Vier jaar van mijn leven heb ik in het Bungehuis doorgebracht, maar geen haar op mijn hoofd dacht er aan het pand mee te bezetten. Inderdaad, hier zit het prototype luie student. Ik ben niet het rebelse soort dat op de barricades staat voor een betere universiteit, daarvoor vind ik douches en centrale verwarming veel te fijn. Bovendien staat het nieuwe seizoen van House of Cards net online.

Maar goed, ik snap het wel. Mijn laatste bezoek aan het Bungehuis dateert van twee jaar geleden, maar zelfs toen was de ontevredenheid al bijna tastbaar. Van het 8-8-4-semestersysteem dat elke faculteit beurtelings door de strot is geramd tot het genadeloos wegbezuinigen van docenten met flex-contracten, zodat je halverwege je scriptie nog een nieuwe begeleider mocht zoeken: been there, done that.

Ik steunde het initiatief voor meer democratie dus ook. Oké, voornamelijk in mijn hoofd en met virtuele luiheden zoals een retweetje op zijn tijd en een dikke like voor de Facebookpagina, maar ik was het er wel mee eens.

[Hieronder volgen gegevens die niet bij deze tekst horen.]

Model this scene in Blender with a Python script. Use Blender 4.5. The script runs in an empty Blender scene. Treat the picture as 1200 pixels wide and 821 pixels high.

Mijn sympathie voor de bezetting is echter tanend. Iedereen kan met een biertje in de hand staan schreeuwen dat het systeem klote is en alles anders moet en kapitalisme des duivels is, zwaaiend met een protestspandoek zo boordevol spelfouten dat het eigenlijk alleen maar benadrukt hoeveel beter je die tijd in collegebanken zou spenderen: lekker makkelijk. Constructief meedenken is een stuk lastiger. Ik steun de eis voor meer inspraak, maar weet dan alsjeblieft ook wat je daarmee van plan bent.

Het bezetterskamp draagt namelijk geen oplossingen aan. De meningen in het Maagdenhuis gaan overal en nergens over, van genderneutrale wc’s, tot de bombardementen in Oekraïne tot vastgoedprojecten. Maar er lijkt geen concreet plan voor de universiteit te zijn. Niemand weet hoe het moet, alleen hoe het niét moet.

Neem bijvoorbeeld het protest tegen de hervorming van de geesteswetenschappen, waarbij vele kleine studies weg moeten. Hoewel het hele idee in eerste instantie walgelijk kosteneffectief lijkt, is er meteen na de bekendmaking zo hard moord en brand geschreeuwd dat elk aangedragen alternatief gelijk ook finaal werd uitgekotst. Terwijl het best wel prima kan werken. In Leiden is bijvoorbeeld al eerder soortgelijk hervormd, en toch kan je hier via een brede propedeuse nog steeds kleine taalstudies als Mandarijn en Swahili doen. Soms moet je kunnen evolueren.

Daar moet je echter voor openstaan. Van een groep revolutionairen die zichzelf zo duidelijk als out-of-the-box-denkend profileert mag dat ook verwacht worden: iets méér dan alleen maar vage eisen en stampvoetend ‘nee!’ roepen. Ik wacht nog steeds op hun concrete plan van aanpak: hoé moet deze democratische universiteit met ruimte voor kleine studies er precies uitzien?

Tot die tijd vindt u mij ver weg van het Maagdenhuis. Frank Underwood is calling.